## What this task involves
Can you transcribe every line exactly and leave the pictures behind?

## Information supplied

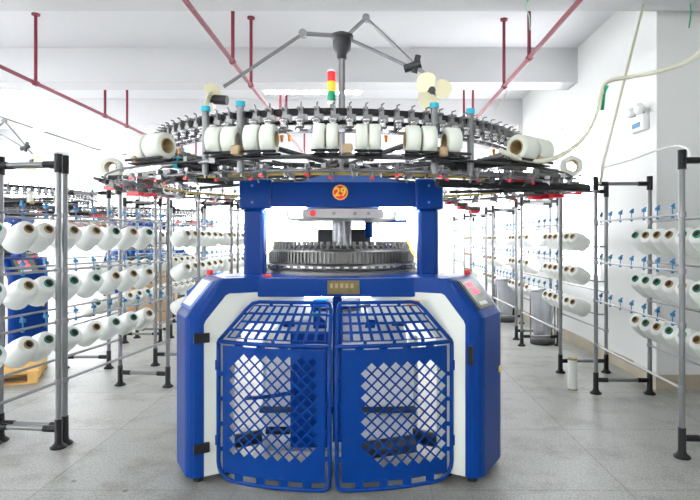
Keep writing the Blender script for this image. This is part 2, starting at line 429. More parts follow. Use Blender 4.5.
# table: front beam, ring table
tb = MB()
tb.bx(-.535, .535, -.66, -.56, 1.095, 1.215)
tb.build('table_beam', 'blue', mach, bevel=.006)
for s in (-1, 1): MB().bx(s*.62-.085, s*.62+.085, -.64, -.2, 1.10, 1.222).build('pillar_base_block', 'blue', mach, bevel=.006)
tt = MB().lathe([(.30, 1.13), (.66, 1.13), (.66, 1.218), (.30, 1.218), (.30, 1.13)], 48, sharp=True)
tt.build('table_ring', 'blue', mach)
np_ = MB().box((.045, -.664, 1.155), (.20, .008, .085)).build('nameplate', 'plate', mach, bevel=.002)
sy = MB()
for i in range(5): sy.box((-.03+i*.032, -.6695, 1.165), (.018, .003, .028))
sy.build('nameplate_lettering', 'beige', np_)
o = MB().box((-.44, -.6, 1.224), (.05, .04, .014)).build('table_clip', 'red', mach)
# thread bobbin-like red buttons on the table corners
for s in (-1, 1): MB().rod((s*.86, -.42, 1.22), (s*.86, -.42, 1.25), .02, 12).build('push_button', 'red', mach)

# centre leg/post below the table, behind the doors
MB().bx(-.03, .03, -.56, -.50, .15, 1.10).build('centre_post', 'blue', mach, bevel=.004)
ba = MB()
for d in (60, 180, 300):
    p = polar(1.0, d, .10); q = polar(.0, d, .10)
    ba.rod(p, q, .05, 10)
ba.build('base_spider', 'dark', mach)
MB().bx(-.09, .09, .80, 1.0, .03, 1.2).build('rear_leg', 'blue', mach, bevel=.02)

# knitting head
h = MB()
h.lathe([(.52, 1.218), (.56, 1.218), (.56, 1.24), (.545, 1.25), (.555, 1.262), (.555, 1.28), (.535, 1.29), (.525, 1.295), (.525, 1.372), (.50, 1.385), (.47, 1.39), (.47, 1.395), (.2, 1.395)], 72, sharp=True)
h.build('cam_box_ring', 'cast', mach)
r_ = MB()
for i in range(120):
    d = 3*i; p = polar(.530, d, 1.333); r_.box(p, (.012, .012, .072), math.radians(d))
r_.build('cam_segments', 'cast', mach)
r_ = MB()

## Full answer
Keep writing the Blender script for this image. This is part 2, starting at line 429. More parts follow. Use Blender 4.5.
# table: front beam, ring table
tb = MB()
tb.bx(-.535, .535, -.66, -.56, 1.095, 1.215)
tb.build('table_beam', 'blue', mach, bevel=.006)
for s in (-1, 1): MB().bx(s*.62-.085, s*.62+.085, -.64, -.2, 1.10, 1.222).build('pillar_base_block', 'blue', mach, bevel=.006)
tt = MB().lathe([(.30, 1.13), (.66, 1.13), (.66, 1.218), (.30, 1.218), (.30, 1.13)], 48, sharp=True)
tt.build('table_ring', 'blue', mach)
np_ = MB().box((.045, -.664, 1.155), (.20, .008, .085)).build('nameplate', 'plate', mach, bevel=.002)
sy = MB()
for i in range(5): sy.box((-.03+i*.032, -.6695, 1.165), (.018, .003, .028))
sy.build('nameplate_lettering', 'beige', np_)
o = MB().box((-.44, -.6, 1.224), (.05, .04, .014)).build('table_clip', 'red', mach)
# thread bobbin-like red buttons on the table corners
for s in (-1, 1): MB().rod((s*.86, -.42, 1.22), (s*.86, -.42, 1.25), .02, 12).build('push_button', 'red', mach)

# centre leg/post below the table, behind the doors
MB().bx(-.03, .03, -.56, -.50, .15, 1.10).build('centre_post', 'blue', mach, bevel=.004)
ba = MB()
for d in (60, 180, 300):
    p = polar(1.0, d, .10); q = polar(.0, d, .10)
    ba.rod(p, q, .05, 10)
ba.build('base_spider', 'dark', mach)
MB().bx(-.09, .09, .80, 1.0, .03, 1.2).build('rear_leg', 'blue', mach, bevel=.02)

# knitting head
h = MB()
h.lathe([(.52, 1.218), (.56, 1.218), (.56, 1.24), (.545, 1.25), (.555, 1.262), (.555, 1.28), (.535, 1.29), (.525, 1.295), (.525, 1.372), (.50, 1.385), (.47, 1.39), (.47, 1.395), (.2, 1.395)], 72, sharp=True)
h.build('cam_box_ring', 'cast', mach)
r_ = MB()
for i in range(120):
    d = 3*i; p = polar(.530, d, 1.333); r_.box(p, (.012, .012, .072), math.radians(d))
r_.build('cam_segments', 'cast', mach)
r_ = MB()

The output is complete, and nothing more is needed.